Participating in World Youth Forum panel entitled ‘The Role of World Leaders in Building and Sustaining Peace’, Egyptian President Abdel Fatah Al Sisi stated that Egyptian citizens were free to worship or not, adding that it wasn’t a matter the state could interfere with.
The President, elaborating on the vision of ‘peace’, commented on Friday’s terrorist attack, in which seven Coptic Christians were killed after gunmen opened fire at a bus near the Saint Samuel Monastery in Minya.
“We in Egypt don’t discriminate, we don’t say this is Muslim and this is Christian; we say we are Egyptians,” he stated, referring to the fact that attacks concerned and bothered all Egyptians.
The narrative to portray acts of terrorism as a national plight rather than a specifically Christian concern has been on-growing, with the government often reminding citizens that terrorism has claimed both Muslim and Christian lives. However, most recent terrorist attacks have targeted Coptic Christians such as the 2017 church bombings.
The President extensively talked about the right to worship in Egypt as well as the importance of allocating houses of worships to the nation’s various faiths. He particularly spoke of the recently-passed law regulating the building of churches.
”If we, here in Egypt had other faiths, we would’ve built places of worships for them. If we had Jews, we would have have built synagogues for them,” he stated, specifying that the right to practicing one’s religion was universal.
”The right to worship is the right of everyone, and even the right not to worship is something that we cannot intervene in,” stated the president.
It is not clear if, by ‘not worship’ the president was alluding to atheism in Egypt.
Egypt has been openly against atheism in the last few years.
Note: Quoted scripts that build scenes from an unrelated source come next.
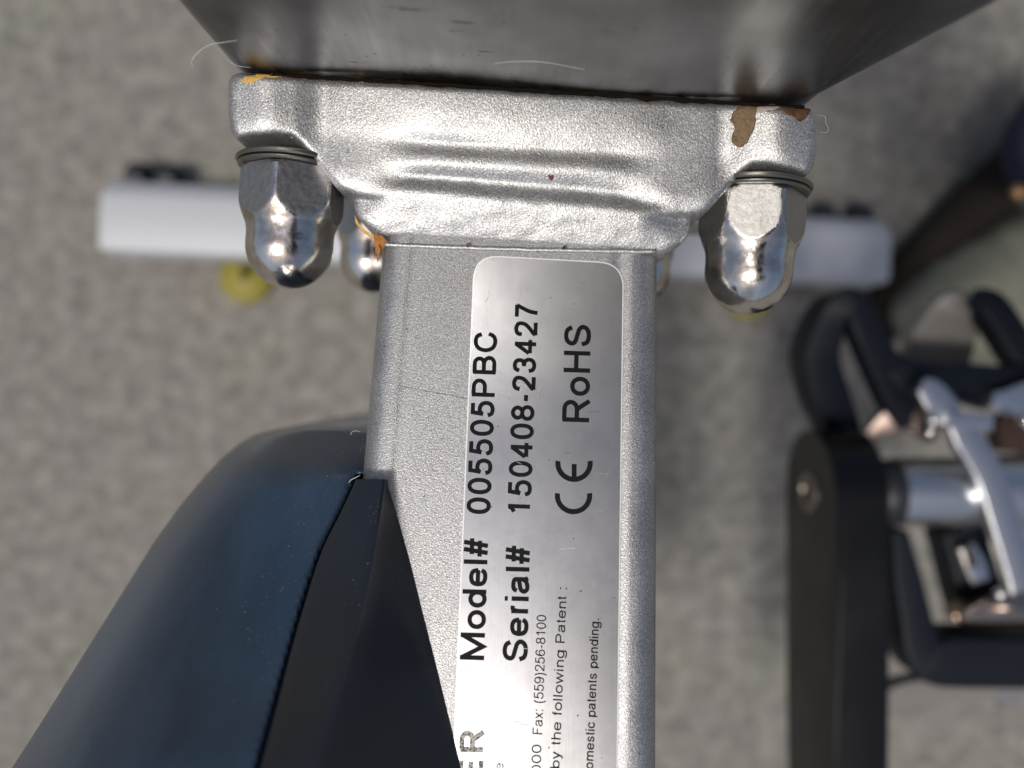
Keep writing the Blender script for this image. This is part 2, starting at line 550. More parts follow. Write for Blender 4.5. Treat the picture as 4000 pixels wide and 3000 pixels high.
# grimy joint along the seam (an uneven bead), near-black to paint in its shade
bm = bmesh.new()
pts = []
for k in range(90):
    x = lerp(-.0465, .0475, k / 89)
    pts.append(fl(x, .0003 + .00022 * noise.noise(Vector((x * 300, 1, 2))) + (.0006 if x < -.042 else 0), -.0006 - .0002 * noise.noise(Vector((x * 500, 7, 2)))))
tube_along(bm, pts, .00050, 7, lambda t: .5 + 1.0 * abs(noise.noise(Vector((t * 30, 0, 0)))))
obj('joint_bead', bm, M_GAP, housing)
# post from the housing down to the stabilizer bar (hidden by the flange from above)
bm = bmesh.new()
a = fl(0, -.03, .055); b = Vector((0, .135, .045))
add_box(bm, (a + b) / 2, (.045, .045, (a - b).length + .02), (a - b).to_track_quat('Z', 'X').to_matrix(), .004)
obj('frame_post', bm, M_TUBE, bike, auto=40)

# --- unseen seat parts added above the view, to shade and darken what lies below
bm = bmesh.new()
q = catmull([(.0, .085, .60), (.0, .085, .70), (.02, .06, .755), (.07, -.02, .775), (.09, -.10, .778)], 8)
tube_along(bm, [Vector(p) for p in q], .016, 20)
obj('added_seat_stem', bm, M_TUBE, bike)
bm = bmesh.new()
rows = []
for k in range(25):
    t = k / 24
    y = lerp(.10, -.17, t)
    hw = sinterp([(0, .012), (.06, .028), (.3, .036), (.6, .062), (.85, .082), (.96, .06), (1, .02)], t)
    zt = .83 - .012 * math.sin(t * math.pi); rows.append([bm.verts.new((.115 + .12 * (t - .5) * 0 + hw * math.cos(a), y, zt - .018 + (.018 if math.sin(a) > 0 else .026) * math.sin(a)))
        for a in [2 * math.pi * i / 24 for i in range(24)]])
for a, b in zip(rows, rows[1:]):
    for k in range(24): bm.faces.new((a[k], a[(k + 1) % 24], b[(k + 1) % 24], b[k]))
bm.faces.new(rows[0]); bm.faces.new(rows[-1][::-1])
obj('added_shade_saddle', bm, M_COVER, bike)

bm = bmesh.new()
q = catmull([(.0150, -.024, .613), (.0195, -.042, .613), (.0265, -.066, .616), (.034, -.090, .622), (.055, -.14, .66), (.085, -.15, .76), (.10, -.12, .80)], 8)
tube_along(bm, [Vector(p) for p in q], .0075, 16, lambda t: .35 + .65 * min(1, t * 5))
obj('added_reflection_rod', bm, M_CAGE, bike)  # unseen rod, added above the lens to darken the label's reflection

# --- rust and chipped paint, lying on the casting
def patch(name, pts, m_, off=.00004, seed=0, rough_=9, parent=flange, df=flange_d, step=8):
    q = []
    n = len(pts)
    for i in range(n):
        x0, y0 = pts[i]; x1, y1 = pts[(i + 1) % n]
        L = math.hypot(x1 - x0, y1 - y0); k = max(1, int(L / 12))
        for j in range(k):
            t = j / k
            x = lerp(x0, x1, t); y = lerp(y0, y1, t)
            q.append((x + rough_ * noise.noise(Vector((x / 14, y / 14, seed))), y + rough_ * noise.noise(Vector((x / 14, y / 14, seed + 9)))))
    bm = relief(q, lambda x, y: df(x, y) - off, 0, 0, .0002, step)
    return obj(name, bm, m_, parent, smooth=True)
def flange_dr(px, py):
    s, _ = poly_dist(poly, px, py)
    s = max(0, s)
    r = 0
    if s < 30:
        k = 1 - s / 30; r = .0012 * (1 - math.sqrt(max(0, 1 - k * k)))
    return flange_d(px, py) + r
patch('rust_patch', [(2905, 408), (2958, 412), (2952, 470), (2948, 500), (2930, 545), (2886, 577), (2858, 555), (2862, 520), (2872, 505), (2853, 470), (2868, 430)],
      M_RUST_B, seed=1, df=flange_dr)
patch('rust_patch', [(3062, 412), (3165, 428), (3150, 462), (3118, 478), (3098, 455), (3072, 448), (3058, 430)], M_RUST_D, seed=2, df=flange_dr)
patch('rust_patch', [(938, 318), (960, 297), (1010, 291), (1075, 291), (1030, 305), (1000, 318), (960, 327)], M_RUST_Y, seed=3, df=flange_dr)
patch('rust_patch', [(1462, 912), (1492, 918), (1510, 935), (1521, 952), (1500, 968), (1484, 985), (1478, 1000), (1466, 985), (1460, 940)], M_RUST_O, seed=4,
      df=lambda x, y: min(flange_dr(x, y), .1285), rough_=6)
patch('rust_patch', [(2955, 405), (3000, 408), (3060, 412), (3040, 424), (2990, 430), (2955, 440)], rust('pale_stained_paint', (.22, .19, .16), (.38, .34, .30)), seed=5, df=flange_dr)

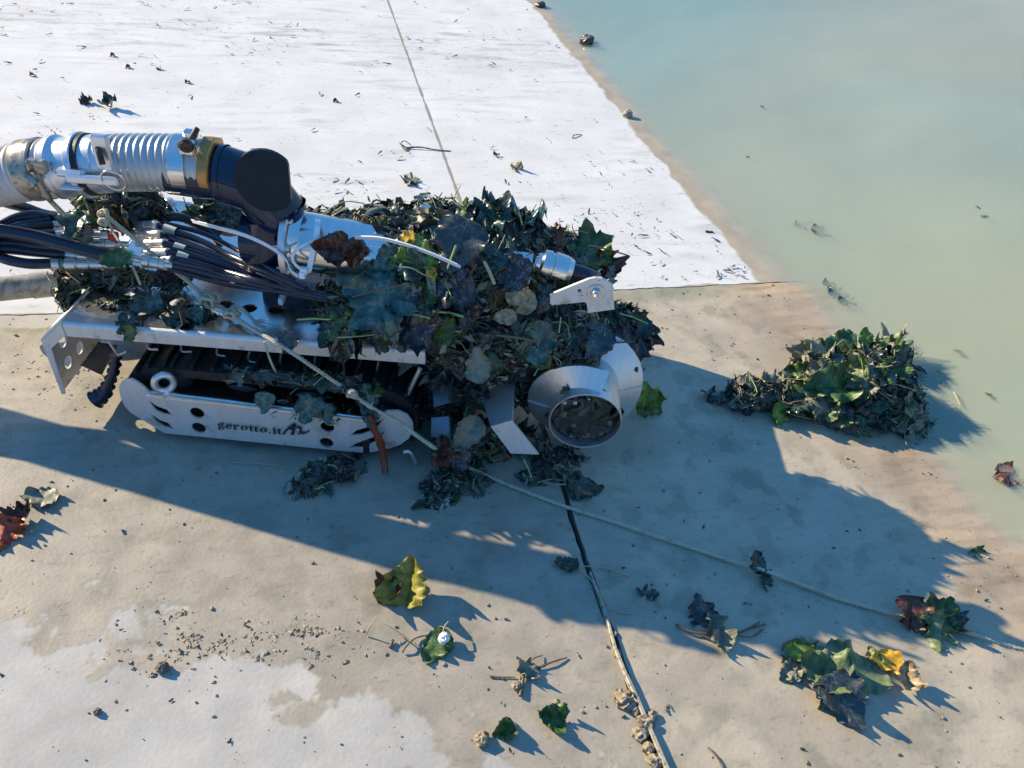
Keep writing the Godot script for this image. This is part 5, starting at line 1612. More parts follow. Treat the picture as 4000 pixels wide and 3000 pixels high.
	heap("leaf_heap", "dark clot of rotting leaves under the hydraulic hoses at the deck's left rear", rx, [[Vector3(-0.236, 0.310, -0.242), Vector3(0.07, 0.025, 0.03)], [Vector3(-0.170, 0.320, -0.240), Vector3(0.08, 0.022, 0.03)], [Vector3(-0.081, 0.320, -0.240), Vector3(0.09, 0.015, 0.03)], [Vector3(-0.265, 0.280, -0.195), Vector3(0.02, 0.035, 0.03)]], 360, 6, 6, mix, kinds, Vector2(0.035, 0.075), Vector3(0, 0.8, 0.6), 0.2)
	var deck := heap("leaf_heap", "flat wet leaves plastered over the perforated deck plate beside the rope knots", rx, [[Vector3(-0.129, 0.294, -0.161), Vector3(0.04, 0.006, 0.022)], [Vector3(0.023, 0.300, -0.154), Vector3(0.03, 0.006, 0.016)], [Vector3(0.070, 0.303, -0.142), Vector3(0.03, 0.006, 0.016)]], 90, 4, 3, mix, {"heart": 2, "oval": 2, "lobed": 1}, Vector2(0.035, 0.07), Vector3(0, 1, 0.3), 0.28)
	for q in [["heart", 1, "leaf_dark", Vector3(-0.068, 0.302, -0.079), Vector3(0, 0.9, 0.4), 2.8, 0.065], ["oval", 0, "leaf_green", Vector3(-0.051, 0.293, -0.055), Vector3(0, 0.25, 0.95), 3.0, 0.05], ["oval", 2, "leaf_dark", Vector3(0.042, 0.304, -0.104), Vector3(0, 0.95, 0.3), 1.4, 0.07], ["heart", 0, "leaf_black", Vector3(0.319, 0.317, -0.055), Vector3(0, 0.5, 0.85), 3.0, 0.055], ["heart", 2, "leaf_teal", Vector3(-0.051, 0.310, -0.158), Vector3(0, 0.9, 0.3), 0.5, 0.08]]:
		leaf(deck, q[0], q[1], q[2], q[3], q[4], q[5], q[6])
	var shelf := heap("leaf_heap", "leaf scraps caught along the top shelf of the lettered track guard", rx, [[Vector3(0.282, 0.137, -0.030), Vector3(0.06, 0.01, 0.025)], [Vector3(0.382, 0.134, -0.030), Vector3(0.07, 0.014, 0.03)], [Vector3(0.493, 0.124, -0.040), Vector3(0.07, 0.014, 0.03)], [Vector3(0.268, 0.215, -0.043), Vector3(0.1, 0.008, 0.025)], [Vector3(0.424, 0.222, -0.031), Vector3(0.09, 0.01, 0.025)]], 300, 9, 5, mix, kinds, Vector2(0.025, 0.05), Vector3(0, 0.9, 0.4), 0.1)
	for q in [["heart", 0, "leaf_teal", Vector3(0.268, 0.176, 0.006), Vector3(0, 0.4, 0.9), 3.1, 0.055], ["lobed", 0, "leaf_teal", Vector3(0.375, 0.176, 0.008), Vector3(0, 0.4, 0.9), 2.9, 0.075], ["heart", 1, "leaf_teal", Vector3(0.411, 0.161, 0.009), Vector3(0, 0.4, 0.9), 3.3, 0.055], ["oval", 2, "leaf_teal", Vector3(0.510, 0.207, -0.010), Vector3(0.1, 0.4, 0.9), 0.2, 0.07], ["curled", 1, "leaf_teal", Vector3(0.518, 0.169, 0.006), Vector3(0.2, 0.4, 0.9), 0.7, 0.06]]:
		leaf(shelf, q[0], q[1], q[2], q[3], q[4], q[5], q[6])
	# heaps on the ground, in the bank's axes
	var pile := heap("leaf_heap", "big pile of wet green leaves and twigs at the water's edge", BANK, [[Vector3(1.053, 0.045, 0.175), Vector3(0.105, 0.095, 0.1)], [Vector3(0.953, 0.035, 0.141), Vector3(0.1, 0.065, 0.1)], [Vector3(1.118, 0.030, 0.224), Vector3(0.08, 0.08, 0.09)], [Vector3(0.998, 0.015, 0.240), Vector3(0.125, 0.045, 0.07)], [Vector3(0.835, 0.015, 0.176), Vector3(0.07, 0.035, 0.07)], [Vector3(1.212, 0.055, 0.066), Vector3(0.065, 0.05, 0.05)], [Vector3(1.141, 0.010, 0.296), Vector3(0.06, 0.03, 0.06)], [Vector3(0.960, 0.040, 0.048), Vector3(0.05, 0.05, 0.06)]],
		2700, 76, 80, {"leaf_dark": 2, "leaf_green": 2.4, "leaf_muddy": 4.5, "leaf_dusty": 2.5, "leaf_black": 1.2}, kinds, Vector2(0.045, 0.11), Vector3(0, 0.8, 0.6), 0.0)
	for q in [["heart", 0, "leaf_green", Vector3(1.031, 0.110, 0.047), Vector3(-0.2, 0.8, 0.5), 1.7, 0.11], ["heart", 1, "leaf_green", Vector3(0.953, 0.090, 0.040), Vector3(-0.5, 0.7, 0.4), 1.4, 0.1], ["heart", 0, "leaf_bright", Vector3(1.109, 0.130, 0.041), Vector3(-0.2, 0.6, 0.7), 0.2, 0.055], ["oval", 1, "leaf_green", Vector3(0.894, 0.100, 0.222), Vector3(0, 0.9, 0.4), 1.5, 0.17], ["heart", 2, "leaf_green", Vector3(0.826, 0.050, 0.215), Vector3(-0.2, 0.7, 0.7), 0.7, 0.11], ["oval", 0, "leaf_bright", Vector3(0.746, 0.020, 0.234), Vector3(0.2, 0.7, 0.7), 2.5, 0.085],
			["heart", 1, "leaf_muddy", Vector3(0.850, 0.070, 0.112), Vector3(-0.5, 0.7, 0.4), 2.1, 0.1], ["lobed", 1, "leaf_muddy", Vector3(0.861, 0.060, 0.263), Vector3(0, 0.7, 0.7), 2.2, 0.1], ["heart", 0, "leaf_black", Vector3(1.050, 0.050, 0.284), Vector3(0.1, 0.7, 0.7), 2.9, 0.13], ["lobed", 0, "leaf_teal", Vector3(1.037, 0.085, 0.266), Vector3(0.2, 0.8, 0.5), 1.2, 0.1]]:
		leaf(pile, q[0], q[1], q[2], q[3], q[4], q[5], q[6])
	var clump := heap("leaf_heap", "small muddy clump of curled leaves just left of the green pile", BANK, [[Vector3(0.679, 0.030, 0.153), Vector3(0.055, 0.045, 0.05)], [Vector3(0.739, 0.020, 0.160), Vector3(0.05, 0.035, 0.05)]], 420, 10, 10, {"leaf_muddy": 3, "leaf_dark": 2, "leaf_black": 1}, {"curled": 3, "oval": 1}, Vector2(0.04, 0.07), Vector3(0, 0.8, 0.6), 0.0)
	for q in [["oval", 2, "leaf_dark", Vector3(0.586, 0.020, 0.137), Vector3(-0.1, 0.9, 0.3), 1.5, 0.085], ["curled", 1, "leaf_muddy", Vector3(0.640, 0.030, 0.183), Vector3(0, 0.8, 0.6), 1.8, 0.07]]:
		leaf(clump, q[0], q[1], q[2], q[3], q[4], q[5], q[6])
	for q in [["black sodden clot of leaves in the shadow in front of the track guard", 1300, 1840, 0.075, 200, 5], ["black sodden clot of leaves in the shadow below the gathering arms", 1790, 1885, 0.085, 240, 6], ["trail of dark leaf scraps on the shadowed slab beneath the auger drum", 2190, 1800, 0.07, 200, 5]]:
		var p := Vector3(-2.165, 0.000, -3.577)
		match q[1]:
			1300: p = Vector3(-0.525, 0.000, 0.281)
			1790: p = Vector3(-0.221, 0.000, 0.360)
			_: p = Vector3(0.046, 0.000, 0.317)
		heap("leaf_clot", q[0], BANK, [[p + Vector3(0, 0.001, 0), Vector3(q[3], 0.01, 0.04)], [p + Vector3(-0.06, 0.002, 0.05), Vector3(0.05, 0.007, 0.03)]], q[4], q[5], 4, {"leaf_black": 2, "leaf_dark": 2, "leaf_purple": 2}, {"curled": 1, "heart": 1, "oval": 1}, Vector2(0.03, 0.06), Vector3(0, 1, 0.2), 0.0, "dark leaf clots in the robot's shadow")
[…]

There were talks of criminalizing atheism by Parliament last year.
In 2017, the Egyptian parliament’s committee on religion, headed by Amro Hamroush, discussed plans to make atheism a crime in Egypt to fall under the category of ‘contempt of religion’. Various local media outlets reported that the bill for the criminalization of atheism was picked up again in March 2018.
In 2014, shortly President Abdel Fattah Al-Sisi’s election as head of state, the government released a national plan to combat the phenomenon of atheism in a bid to crack down on figures who were open about their lack of religious beliefs.
With time, Egyptian and Arab youth have been more vocal about not wanting to adhere to a particular religion although they tend to keep these thoughts from older generations and families in fear of growing punishment and possible incarceration.